Advertisement

In the desert, a dream town in search of a buyer

Share

Slim and Nancy Kidwell dreamed up a town on a barren patch of federal dirt.

It was the 1960s, and the two California pilots had long talked of running their own airport. One day, Slim was flying over scrub brush about 70 miles south of Las Vegas and spotted something peculiar: the faint outlines of a landing strip. It was a remnant of a shuttered military training base, and Slim grew determined to own it.

The Kidwells could acquire the land free under a federal law, but had to prove they could wring sufficient water from the desert and raise 20 acres of something.
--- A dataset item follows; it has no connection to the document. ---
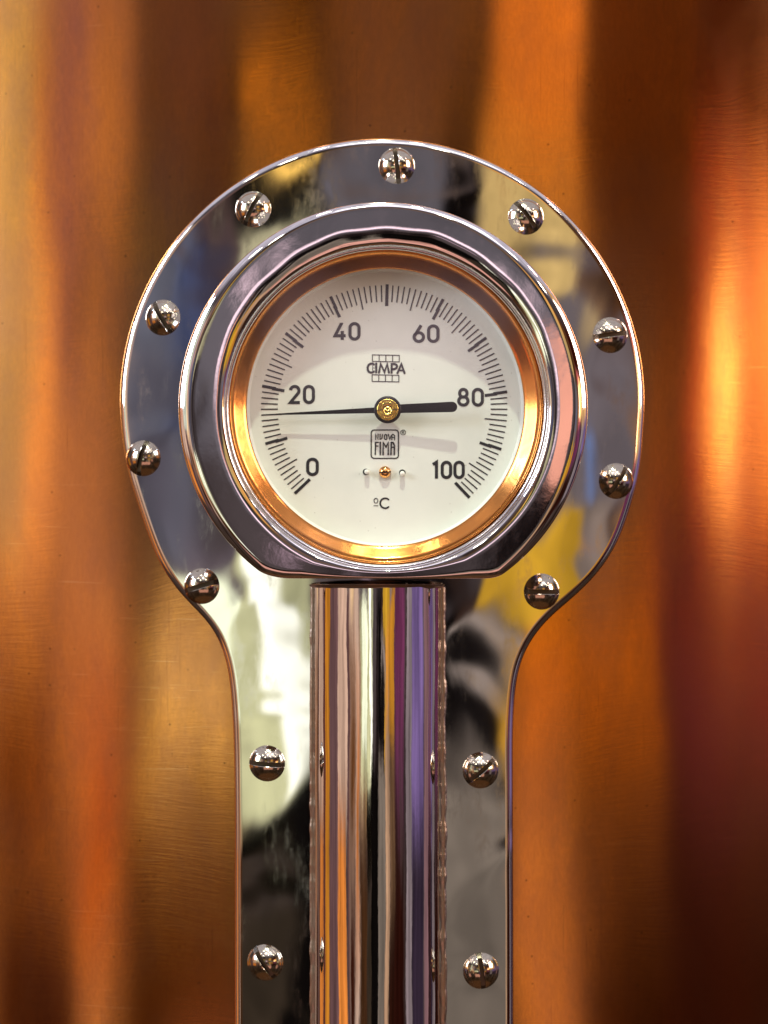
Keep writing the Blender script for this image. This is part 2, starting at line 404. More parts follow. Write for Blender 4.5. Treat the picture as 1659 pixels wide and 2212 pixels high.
# ------------------------------------------------------------------ thermometer
TH = empty('thermometer', W(829, 1500, 30), 'polished steel dial thermometer screwed onto the copper tank by its keyhole shaped plate', 'thermometer')
TH_inv = Matrix.Translation(-TH.location)
def part(name, me, parent=None, label=None):
    """mesh data is in world metres; keep it there and give the object its own origin"""
    co = [v.co.copy() for v in me.vertices]
    c = sum(co, Vector()) / max(1, len(co))
    me.transform(Matrix.Translation(-c))
    o = link(name, me, parent or TH, label)
    pw = wl[(parent or TH).name]
    o.location = c - pw; wl[o.name] = c
    return o
wl = {TH.name: TH.location.copy()}

# ---- plate outline (drawing units, measured where the plate stands)
def catmull(pts, n):
    out = []
    for i in range(len(pts) - 1):
        p0 = pts[max(0, i - 1)]; p1 = pts[i]; p2 = pts[i + 1]; p3 = pts[min(len(pts) - 1, i + 2)]
        for j in range(n):
            u = j / n
            out.append(tuple(0.5 * ((2 * p1[k]) + (-p0[k] + p2[k]) * u + (2 * p0[k] - 5 * p1[k] + 4 * p2[k] - p3[k]) * u * u + (-p0[k] + 3 * p1[k] - 3 * p2[k] + p3[k]) * u ** 3) for k in (0, 1)))
    out.append(pts[-1]); return out
circ = []
for i in range(0, 41):
    a_ = math.radians(188 - i * (196 / 40))           # from left, over the top, to right
    circ.append((825.5 + 569 * math.cos(a_), 865 - 569 * math.sin(a_)))
leftp = [(506, 2330), (506, 2074), (506, 1900), (506, 1774), (505, 1660), (503, 1580), (499, 1510), (491, 1440), (475, 1388), (450, 1345), (411, 1307), (374, 1266), (337, 1204), (302, 1107), (273, 1012)]
rightp = [(1385, 1012), (1360, 1107), (1332, 1180), (1294, 1237), (1246, 1286), (1203, 1321), (1170, 1353), (1140, 1396), (1122, 1440), (1113, 1500), (1109, 1580), (1109, 1700), (1109.5, 1900), (1110, 2074), (1110, 2330)]
raw = leftp + circ + rightp
dense = catmull(raw, 10)
# resample evenly, smooth lightly
def resample(pts, step):
    out = [pts[0]]; acc = 0.0
    for a_, b_ in zip(pts, pts[1:]):
        L = math.hypot(b_[0] - a_[0], b_[1] - a_[1]); tt = step - acc
        while tt <= L and L > 0:
            out.append((a_[0] + (b_[0] - a_[0]) * tt / L, a_[1] + (b_[1] - a_[1]) * tt / L)); tt += step
        acc = L - (tt - step)
    out.append(pts[-1]); return out
ol = resample(dense, 8.0)
for it in range(30):
    ol = [ol[0]] + [((ol[i - 1][0] + 2 * ol[i][0] + ol[i + 1][0]) / 4, (ol[i - 1][1] + 2 * ol[i][1] + ol[i + 1][1]) / 4) for i in range(1, len(ol) - 1)] + [ol[-1]]
bot = [(ol[-1][0] + (ol[0][0] - ol[-1][0]) * i / 60, 2330) for i in range(1, 60)]
ol = ol + bot
def offset(pts, d):
    n = len(pts); out = []
    for i in range(n):
        a_ = pts[i - 1]; b_ = pts[(i + 1) % n]
        tx, ty = b_[0] - a_[0], b_[1] - a_[1]; L = math.hypot(tx, ty) or 1
        out.append((pts[i][0] - ty / L * d, pts[i][1] + tx / L * d))
    return out
PT = 30.0                  # plate front above the tank
PTH = 26.0
def plate_z(px, below=0.0): return PT - sag(px) - below
def WP(px, py, below=0.0):
    # true position: the outline is measured on the face of the plate
    k = K(plate_z(px)); d = plate_z(px, below)
    return Vector(((px - CX) * S * k, -d * S, (CY - py) * S * k))
bm = bmesh.new(); loops = []
EB = 14.0
for (din, dn) in ((0, PTH + 4), (0, EB), (0.7, EB * .70), (2.2, EB * .45), (4.4, EB * .27), (7.2, EB * .14), (10.5, EB * .055), (14, EB * .015), (18, 0)):
    lp = offset(ol, din)
    loops.append([bm.verts.new(WP(x, y, dn)) for x, y in lp])
n = len(ol)
for A_, B_ in zip(loops, loops[1:]):
    for i in range(n):
        j = (i + 1) % n
        bm.faces.new((A_[i], A_[j], B_[j], B_[i]))
bmesh.ops.recalc_face_normals(bm, faces=bm.faces[:])
face = bm.faces.new(loops[-1])
geom = [face] + list(face.verts) + list(face.edges)
inner_faces = [face]
x0 = min(v.co.x for v in loops[-1]); x1 = max(v.co.x for v in loops[-1])
NX = 90
for i in range(1, NX):
    X = x0 + (x1 - x0) * i / NX
    gm = set(inner_faces)
    for f_ in inner_faces: gm.update(f_.verts); gm.update(f_.edges)
    r_ = bmesh.ops.bisect_plane(bm, geom=list(gm), plane_co=(X, 0, 0), plane_no=(1, 0, 0))
    inner_faces = [f_ for f_ in r_['geom'] if isinstance(f_, bmesh.types.BMFace) and f_.is_valid]
for i in range(1, 130):
    Z = W(0, 2330, 0).z + (W(0, 290, 0).z - W(0, 2330, 0).z) * i / 130
    gm = set(inner_faces)
    for f_ in inner_faces: gm.update(f_.verts); gm.update(f_.edges)
    r_ = bmesh.ops.bisect_plane(bm, geom=list(gm), plane_co=(0, 0, Z), plane_no=(0, 0, 1))
    inner_faces = [f_ for f_ in r_['geom'] if isinstance(f_, bmesh.types.BMFace) and f_.is_valid]
ring_ids = set()
for lp in loops:
    for v_ in lp: ring_ids.add(v_)
for f_ in inner_faces:
    for v_ in f_.verts:
        if v_ not in ring_ids:
            pxx = v_.co.x / S + CX
            for _ in range(4): pxx = v_.co.x / (S * K(plate_z(pxx))) + CX
            v_.co.y = -plate_z(pxx) * S
for f_ in bm.faces: f_.smooth = True
for f_ in inner_faces:
    if f_.normal.y > 0: f_.normal_flip()
bm.normal_update(); bm.verts.ensure_lookup_table(); bm.verts.index_update()
flatv = set(loops[-1])
for f_ in inner_faces:
    for v_ in f_.verts: flatv.add(v_)
nrms = []
for v_ in bm.verts:
    if v_ in flatv:
        tl_ = math.asin(max(-1, min(1, v_.co.x / S / R_T * 1.0)))
        nrms.append((math.sin(tl_), -math.cos(tl_), 0.0))
    else: nrms.append(tuple(v_.normal))
me = bpy.data.meshes.new('mounting_plate'); bm.to_mesh(me); bm.free(); me.materials.append(M_plate)
me.normals_split_custom_set_from_vertices(nrms)
plate = part('mounting_plate', me)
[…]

An agronomist suggested long-rooted winter barley.

So like homesteaders of centuries past, the couple ventured into the middle of nowhere, bringing little more than their cat, their dog and their long-held hopes. Slim was 62, Nancy 28.

Theirs was a ramshackle freedom. They lived in a trailer off U.S. Highway 95 that initially lacked air conditioning and water, and guided their Piper Comanche aircraft onto the bumpy landing strip with only orange construction flashers for illumination.

In 1966, Slim and Nancy were awarded 640 acres. They named their tiny fiefdom after the nearby intersection of three states, posting a sign that radiated frontier optimism: “Cal-Nev-Ari, Population: 4. Watch Us Grow.”

Soon the Kidwells built a mobile home park. Their casino — advertised as a “fly-in” gambling hall — opened in 1968 with a few table games. But their original partner in the venture soon moved: His wife found the isolation unbearable.

“A lot of our friends took one look and never came back,” Nancy said. “They thought we were out of our minds.” It’s little wonder that, for decades, she has clung to a fortune cookie prediction from 1967: “What’s done here is of permanent importance.”

By the 1970s, the Kidwells began selling one-acre parcels for $3,000. Today, the plots go for about $40,000. The unincorporated community’s 300 or so residents mostly live in mobile homes with neat yards, and many have small planes. Their properties are adjacent to Kidwell Airport — Federal Aviation Administration code 1L4 — and its dusty mile-long runway.

Kenny Allen, 78, bought a home here two decades ago after making two emergency landings at Kidwell Airport. “After the second time, I thought, ‘Maybe somebody’s trying to tell me something,’” he said.

He was playing keno at the market, which also sells food, cassette tapes, pet food and beer. “Please Don’t Open 6-Paks,” a sign in the cooler scolded.

His girlfriend, Linda Johnson, 52, ran the cash register and recalled a customer who recently sprinted inside. “Do you have a camera?” the man asked. “There’s a plane in the yard!” She and Allen laughed at the memory.

Over the years, they’ve watched the Kidwells add a community center that hosts bingo nights, an RV park with a one-hole putting green, and the 10-unit Blue Sky Motel — named for, Nancy said, Slim’s “blue sky dreams.” Hundreds of acres remain as barren as they were when he first sailed over them.

Now, it’s all for sale.

Nancy has no plans to leave Cal-Nev-Ari. She just can’t care for it any longer.

“It’s like raising a kid,” Johnson said. “The kids are grown now, and it’s time for you to let go and do your thing.”

On a recent morning, Nancy worked through a plate-size pancake and decaf coffee at the casino diner, trying to explain. Slim died in the 1980s after battling Alzheimer’s. His son from another marriage, Ace, had helped care for him. Years later, Ace and Nancy married. Now Ace, 86, is ill and Nancy can’t shoulder all the town responsibilities, even with paid help.

Nancy is a slender 72-year-old with a blondish bouffant hairdo; her blue eyes grew sad as she talked about the town. Her asking price: $17 million.

Until it’s sold, Cal-Nev-Ari is somewhat stuck in limbo. Locals don’t necessarily mind. A new owner could build an outlet mall or apartments — or, perish the thought, pave the roads.

Anna Marie Savko, 49, moved here from the Las Vegas suburbs to raise her two boys. On her first weekend in town, desert gusts ripped down enough tree branches to block her driveway. She headed to the de facto town center — the casino — hoping someone might have a chainsaw. When she returned, a neighbor had already cleared her yard.

The boys initially complained they were bored. “But once they got their BB guns, they were OK,” said Savko, who waits tables at the diner. When her husband was laid off from his construction job, she didn’t need to beg for more shifts: Nancy offered them.

“I think she’ll do her best to keep the spirit of the town as is,” said Savko, taking a smoke break in the hushed casino. Locals crossed the gaming floor, past a bar glowing with Christmas lights, to a cubbyhole that serves as the town post office. Nancy knew most of them by name.